=== Source excerpt ===
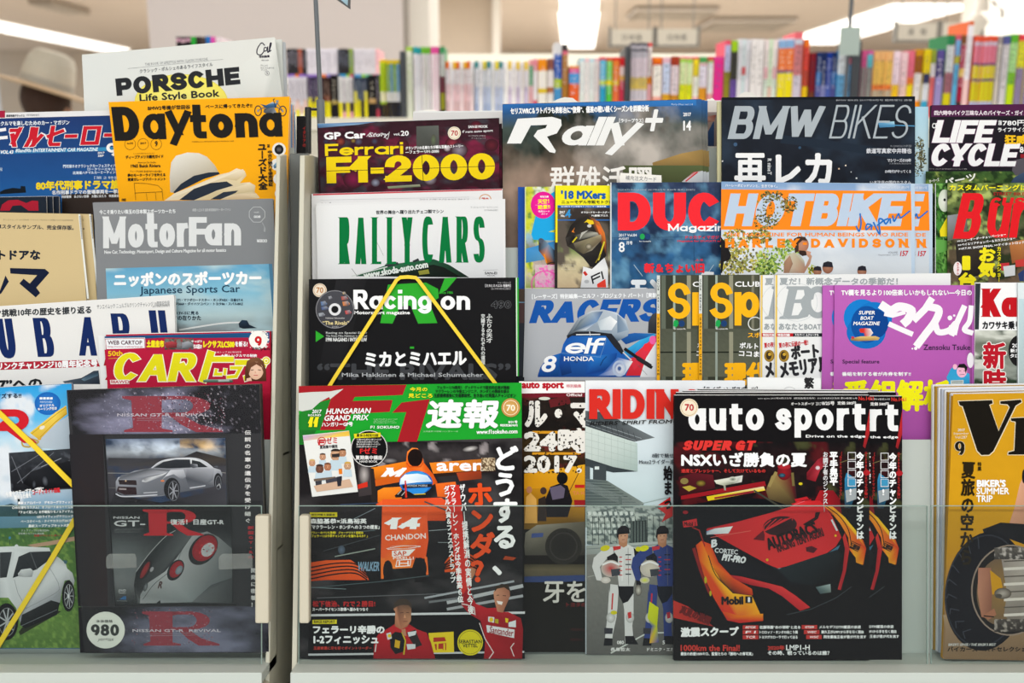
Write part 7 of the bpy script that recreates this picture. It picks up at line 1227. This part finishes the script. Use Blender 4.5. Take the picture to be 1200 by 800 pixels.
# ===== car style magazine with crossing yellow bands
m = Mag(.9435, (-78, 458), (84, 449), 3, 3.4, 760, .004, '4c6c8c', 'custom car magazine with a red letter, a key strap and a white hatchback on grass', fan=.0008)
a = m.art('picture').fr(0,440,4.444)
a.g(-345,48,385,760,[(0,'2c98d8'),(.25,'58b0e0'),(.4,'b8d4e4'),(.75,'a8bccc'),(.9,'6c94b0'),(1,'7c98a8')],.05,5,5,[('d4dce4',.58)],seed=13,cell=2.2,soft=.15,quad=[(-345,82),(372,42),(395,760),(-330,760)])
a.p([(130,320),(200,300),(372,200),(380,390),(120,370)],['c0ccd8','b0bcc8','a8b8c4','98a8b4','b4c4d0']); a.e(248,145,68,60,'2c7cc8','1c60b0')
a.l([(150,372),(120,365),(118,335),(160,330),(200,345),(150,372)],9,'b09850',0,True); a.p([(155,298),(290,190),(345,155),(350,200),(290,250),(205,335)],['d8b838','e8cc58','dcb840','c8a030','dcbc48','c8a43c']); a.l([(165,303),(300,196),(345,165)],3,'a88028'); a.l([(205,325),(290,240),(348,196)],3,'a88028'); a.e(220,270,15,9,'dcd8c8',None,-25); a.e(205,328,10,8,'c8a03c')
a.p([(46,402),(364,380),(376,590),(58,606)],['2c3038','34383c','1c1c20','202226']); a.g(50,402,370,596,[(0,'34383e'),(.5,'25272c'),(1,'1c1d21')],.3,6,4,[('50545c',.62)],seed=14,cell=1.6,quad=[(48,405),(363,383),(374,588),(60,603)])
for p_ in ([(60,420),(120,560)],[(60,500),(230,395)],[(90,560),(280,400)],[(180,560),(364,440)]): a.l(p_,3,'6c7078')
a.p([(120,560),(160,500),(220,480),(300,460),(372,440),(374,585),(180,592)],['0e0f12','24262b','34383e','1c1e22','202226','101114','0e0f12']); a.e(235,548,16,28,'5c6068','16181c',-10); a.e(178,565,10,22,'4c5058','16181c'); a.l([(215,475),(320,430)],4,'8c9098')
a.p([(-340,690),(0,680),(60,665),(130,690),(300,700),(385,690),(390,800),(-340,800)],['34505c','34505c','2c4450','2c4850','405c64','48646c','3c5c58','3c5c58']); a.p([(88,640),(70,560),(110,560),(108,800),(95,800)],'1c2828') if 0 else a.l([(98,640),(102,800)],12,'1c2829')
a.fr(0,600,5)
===
▶ Written instruction
Read the data above and pull out each line that holds the string "picture".

▶ The result
Write part 7 of the bpy script that recreates this picture. It picks up at line 1227. This part finishes the script. Use Blender 4.5. Take the picture to be 1200 by 800 pixels.
a = m.art('picture').fr(0,440,4.444)